04/ Oppression
Recovered Memory
Chapter 04Act IIIOppression

Oppression

Seven centuries of conquest, forced conversion, and erasure

الظلمal-Ẓulm

From the medieval wars to the present — recurring waves of pressure on Muslim lands, institutions, and memory. Plus the four mechanisms of erasure that came after.

Period
14th century — today
Reading time
Section
Act III

Boru Meda is one of the deepest wounds in Ethiopian Muslim history. In 1878, Emperor Yohannes IV convened the council of Boru Meda in Wollo. For Muslims, its legacy became forced conversion, humiliation, violence, flight, and the attempted purification of the kingdom through religious uniformity.

What was done
  • Muslim leaders, nobles, and ordinary families were pressured to abandon Islam and accept baptism. Those who refused faced punishment, displacement, and violence.
  • In Wollo Muslim community memory, around 30,000 Muslims were killed by Yohannes's forces in connection with Boru Meda and its aftermath.
  • Some died. Some fled. Some hid their faith. Some outwardly converted while preserving Islam in secret. The wound carried into later generations.
Community memory

Boru Meda is spoken of as a land stained by Muslim blood — not only a place where people were killed, but a place where Islam itself was tested.

Boru Meda was not a debate. For Muslims, it was a decree written on bodies, homes, and blood.
وَنُرِيدُ أَن نَّمُنَّ عَلَى الَّذِينَ اسْتُضْعِفُوا فِي الْأَرْضِ وَنَجْعَلَهُمْ أَئِمَّةً وَنَجْعَلَهُمُ الْوَارِثِينَ

“And We wanted to favor those who were oppressed in the land, and make them leaders, and make them inheritors.”

Surah al-Qasas · 28 : 5

This is not the full history of Ethiopian Muslims. It is the history of oppression. Beside every wound, there was also preservation — Qur'an schools, manuscripts, trade routes, mosques, scholars, mothers, fathers, hidden faith, public protest, and communities that refused to disappear. The story is not only what was done to us. It is also what Allah allowed us to preserve.

And the silence after

How a community of millions was edited out of its own country's story.
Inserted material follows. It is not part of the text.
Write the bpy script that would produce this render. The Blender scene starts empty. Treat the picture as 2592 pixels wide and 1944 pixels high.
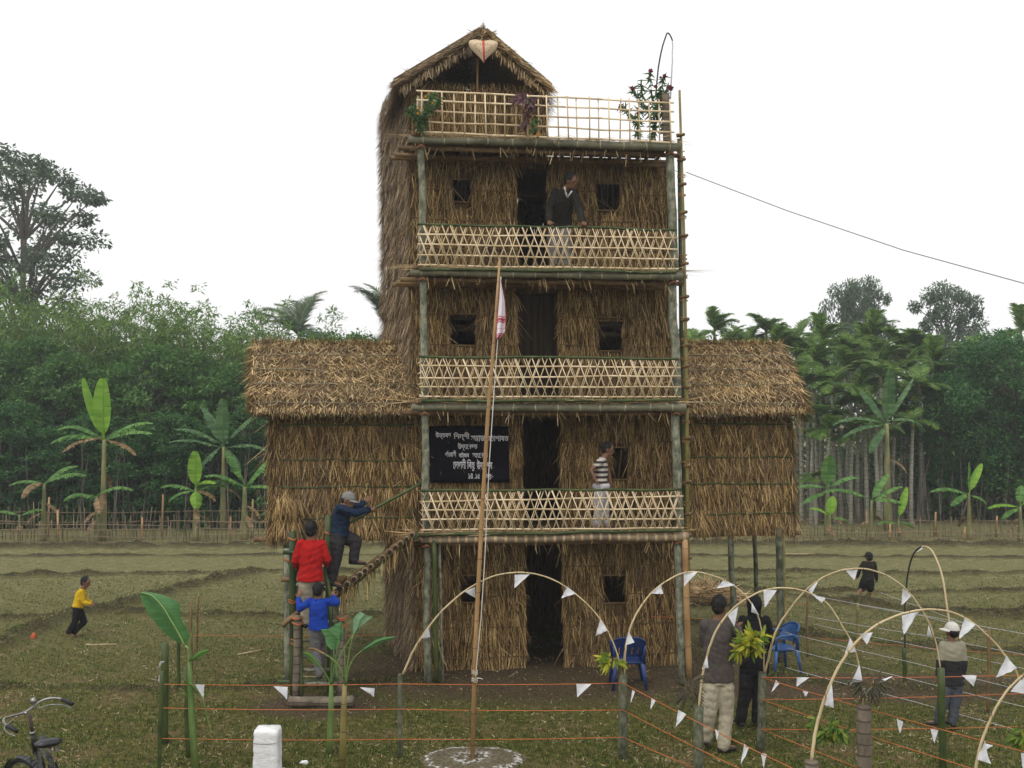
import bpy, math, random
import numpy as np
from mathutils import Vector, Matrix
rnd = random.Random(7); rg = np.random.default_rng(7)
sc = bpy.context.scene; col = sc.collection
R = math.radians; PI = math.pi
# ---------------------------------------------------------------- camera
F = 2520.0; HOR = 1055.0; CH = 3.73            # focal length and horizon of the 2592 px photograph, eye height
PITCH = math.atan((HOR - 972.0) / F)
cam = bpy.data.objects.new('camera', bpy.data.cameras.new('camera')); col.objects.link(cam)
cam.data.sensor_width = 36.0; cam.data.lens = F / 2592.0 * 36.0
cam.data.clip_start = 0.1; cam.data.clip_end = 3000
cam.location = (0, 0, CH); cam.rotation_euler = (PI / 2 + PITCH, 0, 0)
sc.camera = cam
# ---------------------------------------------------------------- sky, sun, exposure
SUN_EL, SUN_AZ = R(62), R(205)                   # high, veiled, from behind the camera
w = bpy.data.worlds.new('World'); sc.world = w; w.use_nodes = True
nt = w.node_tree; nt.nodes.clear()
out = nt.nodes.new('ShaderNodeOutputWorld')
sky = nt.nodes.new('ShaderNodeTexSky'); sky.sky_type = 'NISHITA'; sky.sun_disc = False
sky.sun_elevation = SUN_EL; sky.sun_rotation = SUN_AZ; sky.dust_density = 6.0; sky.air_density = 1.2
hs = nt.nodes.new('ShaderNodeHueSaturation'); hs.inputs['Saturation'].default_value = 0.12
b1 = nt.nodes.new('ShaderNodeBackground'); b1.inputs['Strength'].default_value = 0.05
b2 = nt.nodes.new('ShaderNodeBackground'); b2.inputs['Strength'].default_value = 0.88   # flat white cloud layer
b2.inputs['Color'].default_value = (1.0, 1.0, .99, 1)
ad = nt.nodes.new('ShaderNodeAddShader')
nt.links.new(sky.outputs[0], hs.inputs['Color']); nt.links.new(hs.outputs[0], b1.inputs['Color'])
nt.links.new(b1.outputs[0], ad.inputs[0]); nt.links.new(b2.outputs[0], ad.inputs[1]); nt.links.new(ad.outputs[0], out.inputs[0])
sl = bpy.data.lights.new('sun', 'SUN'); sl.energy = 0.6; sl.angle = R(25); sl.color = (1, .96, .9)
so = bpy.data.objects.new('sun', sl); col.objects.link(so)
sd = Vector((math.sin(SUN_AZ) * math.cos(SUN_EL), math.cos(SUN_AZ) * math.cos(SUN_EL), math.sin(SUN_EL)))
so.rotation_euler = (-sd).to_track_quat('-Z', 'Y').to_euler(); so.location = (0, 0, 30)
sc.view_settings.view_transform = 'Standard'; sc.view_settings.look = 'None'
sc.view_settings.exposure = 0.12; sc.view_settings.gamma = 1.0
# ---------------------------------------------------------------- pixel helpers (photo pixels -> real points)
cp, sp_ = math.cos(PITCH), math.sin(PITCH)
def ray(sx, sy):
    a = (sx - 1296.0) / F; b = (972.0 - sy) / F
    d = np.array([a, cp - b * sp_, sp_ + b * cp]); return d / d[1]
def P(sx, sy, Y):
    d = ray(sx, sy); return np.array([d[0] * Y, Y, CH + d[2] * Y])
def G(sx, sy, z=0.0):
    d = ray(sx, sy); t = (z - CH) / d[2]; return np.array([d[0] * t, t, z])
def YG(sy): return G(1296, sy)[1]
K = 2592.0 / 2212.0                                # display pixels -> photo pixels
def PD(x, y, Y): return P(x * K, y * K, Y)
def GD(x, y, z=0.0): return G(x * K, y * K, z)
# ---------------------------------------------------------------- mesh collector
ORG = {}
def nrm(v): v = np.asarray(v, float); return v / (np.linalg.norm(v) + 1e-12)
class MB:
    def __init__(s): s.v = []; s.q = []; s.t = []; s.n = 0; s.ng = []
    def add(s, v, q=None, t=None):
        v = np.asarray(v, float).reshape(-1, 3)
        if q is not None and len(q): s.q.append(np.asarray(q, int).reshape(-1, 4) + s.n)
        if t is not None and len(t): s.t.append(np.asarray(t, int).reshape(-1, 3) + s.n)
        s.v.append(v); s.n += len(v); return s
    def merge(s, o, fn=None):
        off = s.n
        for a in o.v: s.v.append(a if fn is None else fn(a)); s.n += len(a)
        s.q += [a + off for a in o.q]; s.t += [a + off for a in o.t]; return s
    def map(s, fn): s.v = [fn(a) for a in s.v]; return s
    def box(s, c, size, rot=None):
        h = np.array(size) / 2.0
        v = np.array([[x, y, z] for x in (-1, 1) for y in (-1, 1) for z in (-1, 1)]) * h
        if rot is not None: v = v @ np.asarray(rot).T
        return s.add(v + np.array(c), [[0, 1, 3, 2], [4, 6, 7, 5], [0, 4, 5, 1], [2, 3, 7, 6], [0, 2, 6, 4], [1, 5, 7, 3]])
    def bar(s, a, b, wid, th, up=(0, 0, 1)):     # flat strip from a to b; wid lies across, th along 'up'
        a = np.array(a, float); b = np.array(b, float); d = nrm(b - a); u = np.array(up, float)
        sd_ = nrm(np.cross(d, u)); u = nrm(np.cross(sd_, d))
        v = [p + i * sd_ * wid / 2 + j * u * th / 2 for p in (a, b) for i in (-1, 1) for j in (-1, 1)]
        return s.add(v, [[0, 1, 3, 2], [4, 6, 7, 5], [0, 4, 5, 1], [2, 3, 7, 6], [0, 2, 6, 4], [1, 5, 7, 3]])
    def tube(s, pts, r, n=8, caps=True, sx=1.0, ref=None):
        pts = np.asarray(pts, float); m = len(pts)
        r = np.full(m, r, float) if np.isscalar(r) else np.asarray(r, float)
        tg = np.gradient(pts, axis=0); tg /= (np.linalg.norm(tg, axis=1)[:, None] + 1e-12)
        if ref is None: ref = (0, 0, 1) if abs(tg[0][2]) < .9 else (1, 0, 0)
        a = nrm(np.cross(tg[0], ref)); V = []
        ang = np.arange(n) * 2 * PI / n
        for i in range(m):
            a = nrm(a - tg[i] * np.dot(a, tg[i])); b = np.cross(tg[i], a)
            V.append(pts[i] + r[i] * (np.cos(ang)[:, None] * a * sx + np.sin(ang)[:, None] * b))
        V = np.concatenate(V); Q = []
        i = np.arange(n); j = (i + 1) % n
        for k in range(m - 1): Q.append(np.stack([k * n + i, k * n + j, (k + 1) * n + j, (k + 1) * n + i], 1))
        T = []
        if caps:
            c0 = len(V); V = np.concatenate([V, pts[:1], pts[-1:]])
            T = [[c0, jj, ii] for ii, jj in zip(i, j)] + [[c0 + 1, (m - 1) * n + ii, (m - 1) * n + jj] for ii, jj in zip(i, j)]
        return s.add(V, np.concatenate(Q), T)
    def ell(s, c, rad, rot=None, nu=14, nv=9):
        th = np.linspace(0, PI, nv + 1)[1:-1]; ph = np.arange(nu) * 2 * PI / nu
        v = [[math.sin(t) * math.cos(p), math.sin(t) * math.sin(p), math.cos(t)] for t in th for p in ph] + [[0, 0, 1], [0, 0, -1]]
        v = np.array(v) * np.array(rad)
        if rot is not None: v = v @ np.asarray(rot).T
        m = len(th); i = np.arange(nu); j = (i + 1) % nu; Q = []
        for k in range(m - 1): Q.append(np.stack([k * nu + i, (k + 1) * nu + i, (k + 1) * nu + j, k * nu + j], 1))
        tp = m * nu
        T = [[tp, a, b] for a, b in zip(i, j)] + [[tp + 1, (m - 1) * nu + b, (m - 1) * nu + a] for a, b in zip(i, j)]
        return s.add(v + np.array(c), np.concatenate(Q), T)
    def loft(s, cs, n=14):                        # cs: (centre, axisA*ra, axisB*rb) rings, capped
        ang = np.arange(n) * 2 * PI / n; V = np.concatenate([np.array(c) + np.cos(ang)[:, None] * np.array(a) + np.sin(ang)[:, None] * np.array(b) for c, a, b in cs])
        m = len(cs); i = np.arange(n); j = (i + 1) % n
        Q = np.concatenate([np.stack([k * n + i, k * n + j, (k + 1) * n + j, (k + 1) * n + i], 1) for k in range(m - 1)])
        c0 = len(V); V = np.concatenate([V, [cs[0][0]], [cs[-1][0]]])
        T = [[c0, b, a] for a, b in zip(i, j)] + [[c0 + 1, (m - 1) * n + a, (m - 1) * n + b] for a, b in zip(i, j)]
        return s.add(V, Q, T)
    def blades(s, root, d, L, W, N, bend=0.0, taper=.35):
        root = np.asarray(root, float); n = len(root)
        d = d / (np.linalg.norm(d, axis=1)[:, None] + 1e-9)
        sd_ = np.cross(d, N); sd_ /= (np.linalg.norm(sd_, axis=1)[:, None] + 1e-9)
        L = np.asarray(L)[:, None]; W = np.asarray(W)[:, None] / 2; bend = np.asarray(bend) * np.ones(n); bend = bend[:, None]
        mid = root + d * L * .5 + N * bend * .35; tip = root + d * L + N * bend
        V = np.stack([root - sd_ * W, root + sd_ * W, mid - sd_ * W * .9, mid + sd_ * W * .9, tip - sd_ * W * taper, tip + sd_ * W * taper], 1).reshape(-1, 3)
        b = np.arange(n) * 6
        Q = np.concatenate([np.stack([b, b + 1, b + 3, b + 2], 1), np.stack([b + 2, b + 3, b + 5, b + 4], 1)])
        return s.add(V, Q)
    def mesh(s, name, org=(0, 0, 0), smooth=False):
        V = np.concatenate(s.v) - np.array(org)
        q = np.concatenate(s.q) if s.q else np.zeros((0, 4), int); t = np.concatenate(s.t) if s.t else np.zeros((0, 3), int)
        me = bpy.data.meshes.new(name); me.vertices.add(len(V)); me.vertices.foreach_set('co', V.astype(np.float32).ravel())
        nl = len(q) * 4 + len(t) * 3; me.loops.add(nl)
        me.loops.foreach_set('vertex_index', np.concatenate([q.ravel(), t.ravel()]).astype(np.int32))
        me.polygons.add(len(q) + len(t))
        me.polygons.foreach_set('loop_start', np.concatenate([np.arange(len(q)) * 4, len(q) * 4 + np.arange(len(t)) * 3]).astype(np.int32))
        if smooth: me.polygons.foreach_set('use_smooth', np.ones(len(q) + len(t), bool))
        me.update(calc_edges=True); me.validate()
        return me
    def build(s, name, mat, parent=None, base=None, smooth=False, label=None):
        if parent is not None: org = ORG[parent.name]
        elif base is not None: org = tuple(base)
        else:
            V = np.concatenate(s.v); org = tuple((V.min(0) + V.max(0)) / 2 * np.array([1, 1, 0]) + np.array([0, 0, V[:, 2].min()]))
        me = s.mesh(name, org, smooth); me.materials.append(mat)
        o = bpy.data.objects.new(name, me); col.objects.link(o)
        if parent is not None: o.parent = parent
        else: o.location = org
        ORG[o.name] = org
        if label: o['label'] = label
        return o
def tag(o, label, cat, group=None):
    o['label'] = label; o['category'] = cat
    if group: o['group'] = group
    return o
def thing(name, label, cat, base, group=None):
    o = bpy.data.objects.new(name, None); col.objects.link(o); o.location = tuple(base); o.empty_display_size = .2
    ORG[o.name] = tuple(base); return tag(o, label, cat, group)
def copy_tree(o, parent=None):
    c = o.copy(); col.objects.link(c)
    if parent is not None: c.parent = parent
    for ch in [x for x in bpy.data.objects if x.parent == o]: copy_tree(ch, c)
    return c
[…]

Oppression did not end with the wars. It continued through textbooks, archives, courts, and laws. Six mechanisms — six of many — by which Ethiopian Muslim history was made invisible.

  • Imperial Historiography

    Three thousand years of “Ethiopian history” taught as a Christian highland kingdom; sultanates, scholars, and cities footnoted or ignored.

  • Land & Institutions

    Until 1974, no Muslim could legally hold high state office without converting; mosques received no land grants; Islamic courts had no recognition.

  • Manuscripts

    Tens of thousands of Arabic and Ajami manuscripts sit in private libraries across Wollo, Harar, Jimma, and Argobba — uncatalogued, unfunded, slowly decaying.

  • Public Memory

    In Ethiopia and abroad, Muslims still appear in the national story as latecomers, outsiders, or threats. The work of correcting this has barely begun.